Ho, ho, ho, Ocean City, start planning for a tax hike

Ho, ho, ho, Ocean City, start planning for a tax hike. Required spending forcing city budget to increase

By ERIC AVEDISSIAN, Ocean City Sentinel, 12/27/2007

OCEAN CITY – Increases in pension costs, health care and salaries will affect the 2008 budget and city’s tax rate, auditor Leon Costello told city council Tuesday.

Costello gave a PowerPoint presentation on Ocean City’s budget at council’s workshop meeting, painting a picture of required pension increases and rising health care costs for city employees.

“A lot of this is stuff you didn’t do or cause, but these are the facts that you’re going to be dealing with as the budget season progresses,” Costello said.

Costello said preliminary figures indicate the budget will increase $3.6 million with annual expenses such as health care, pensions and contractual salaries the city won’t control. The tax rate will increase 4.7 cents per $100 of assessed valuation with 1 penny equaling $835,000.

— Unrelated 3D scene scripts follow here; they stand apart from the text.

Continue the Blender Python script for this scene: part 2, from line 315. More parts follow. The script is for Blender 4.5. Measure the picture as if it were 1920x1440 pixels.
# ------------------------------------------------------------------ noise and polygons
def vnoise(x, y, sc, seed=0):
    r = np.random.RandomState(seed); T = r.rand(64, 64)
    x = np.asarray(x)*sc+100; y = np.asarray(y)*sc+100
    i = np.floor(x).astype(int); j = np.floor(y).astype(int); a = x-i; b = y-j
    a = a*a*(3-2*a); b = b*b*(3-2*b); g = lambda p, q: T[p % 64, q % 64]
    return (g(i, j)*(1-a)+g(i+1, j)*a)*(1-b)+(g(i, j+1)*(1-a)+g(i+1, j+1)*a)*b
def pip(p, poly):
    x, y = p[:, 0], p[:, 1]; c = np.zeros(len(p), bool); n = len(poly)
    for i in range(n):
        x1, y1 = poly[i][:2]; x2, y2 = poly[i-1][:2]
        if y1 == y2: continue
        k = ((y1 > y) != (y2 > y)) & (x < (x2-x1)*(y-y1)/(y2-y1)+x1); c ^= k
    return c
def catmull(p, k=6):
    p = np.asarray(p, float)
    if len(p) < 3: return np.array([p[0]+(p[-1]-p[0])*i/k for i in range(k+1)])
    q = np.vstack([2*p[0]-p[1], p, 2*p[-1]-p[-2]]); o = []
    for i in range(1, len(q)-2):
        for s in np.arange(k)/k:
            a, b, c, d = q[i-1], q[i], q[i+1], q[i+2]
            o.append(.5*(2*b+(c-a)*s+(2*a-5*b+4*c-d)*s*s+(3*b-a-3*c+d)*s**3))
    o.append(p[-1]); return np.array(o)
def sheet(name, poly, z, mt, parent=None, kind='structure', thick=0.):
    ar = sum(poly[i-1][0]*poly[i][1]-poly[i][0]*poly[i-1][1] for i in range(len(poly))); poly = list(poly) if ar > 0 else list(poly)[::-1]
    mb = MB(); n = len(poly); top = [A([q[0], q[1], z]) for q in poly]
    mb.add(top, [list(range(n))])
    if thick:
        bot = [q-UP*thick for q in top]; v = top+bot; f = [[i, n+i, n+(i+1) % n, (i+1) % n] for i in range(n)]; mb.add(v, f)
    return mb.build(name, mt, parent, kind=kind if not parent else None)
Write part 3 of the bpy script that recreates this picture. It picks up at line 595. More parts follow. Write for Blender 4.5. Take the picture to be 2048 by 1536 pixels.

Pensions for the Police and Firemen’s Retirement System (PFRS) in 2008 will rise to $2.2 million from $1.4 million in 2007, an increase of $759,837.

Pensions for city employees through the Public Employees Retirement System (PERS) will increase in 2008 to $660,558 compared to $375,291 in 2007, a $285,266 increase.

The actual PERS pension costs for 2008 are $825,698. The PERS system factors a percentage of the three highest salary years, making today’s pensions a lot more than in previous years. The city’s debt service will also rise by $254,250, from $6.8 million in 2007 to $7.1 million in 2008.

Health insurance costs will rise to $5.9 million in 2008, compared to $5.1 million in 2007, a $794,000 increase.

Salaries will increase $1 million in 2008 to $26 million, compared to $25 million in 2007.

The public library will cost $4 million in 2008, a $533,121 increase from $3.5 million in 2007.

According to Costello, local tax levy countywide remained stable around $2.3 million from 1993 to 2003; after that, local purpose taxes spiked from $6.9 million in 2003 to $14.3 million in 2007. “Obviously, this is a trend that is a scary-looking picture,” Costello said. “It’s a pretty dramatic change that’s been happening throughout the county for all the local budgets.”

Costello attributed the local tax levy increases to municipalities making pension contributions. He said pension contributions are at 20 per-cent a year and the system s the pensions need for survival are under-funded.

Costello said he predicts $11 million in increases countywide for 2008. He said the range budget increases are now 3 to 5 cents in places where budgets have very little increases.

The city will have to cap spending at 4 percent due to a state budget cap law that goes into effect in 2008.

Costello said ratable increases the city used for tax relief and surplus will decrease in 2008. In 2007, the city had a ratable increase of $254 million, giving the city $1.1 million in tax relief and $1.5 million in surplus. For 2008, Costello projects the city will have a $95 million ratable increase with $444,586 in tax relief, a figure that will not cover the city’s salaries and wages. The amount of surplus generated for 2008 is not known at this time, Costello said.

The city increased its health insurance appropriation for 2007, but it wasn’t enough, Costello said.

City council will vote on an ordinance Dec. 20 for emergency appropriations for $350,000 to cover a shortfall with Insurance Group Health Insurance in the 2007 budget. He said health insurance will increase countywide by $11 million.

Costello said the more fund balance the city uses in 2008, the less the city will have in 2009.

“If you have less in 2009, you’ll not fit into these caps at all and then you’re have to make some real tough decisions,” Costello said. “What you do with your fund balance is going to be crucial in future years.”

Costello said the city can increase revenues to ease the taxpayer’s burden.

“Any new revenues you come up with could offset those increases,” Costello said.

Council President Keith Hartzell said the city “missed the boat” with new revenues to eliminate tax increases.

“I would challenge all of us and the administration to take a harder look at revenues because it seems revenues are the best way out,” Hartzell said. “You don’t want to lay people off, you don’t want to do without services and the state’s basically saying if you create a revenue you can spend it.” Councilman Scott Ping said the public wants no changes to public safety expenditures, and echoed Hartzell’s concerns with finding additional revenues.

“Year after year the public comes out and says they don’t want to make a change with our public safety. I don’t know where we can go to make these changes we have to make unless we push for revenues,” Ping said. “We have to create a whole new way of thinking in order to keep what we have and still be able to afford it without, taxing our residents out the door.”

Mayor Sal Perillo said all municipalities are facing higher pension costs courtesy, of the state Legislature.

“The pension number is as”, a result of what the state has, done in the last 11 years. They’ve done some crazy things in terms of what they’ve done with the pension system,” Perillo said. “I don’t want to create an impression that the world is coming to an end in Ocean City. We’ve all got challenges to face. We all probably picked a bad time, economically to be in office.”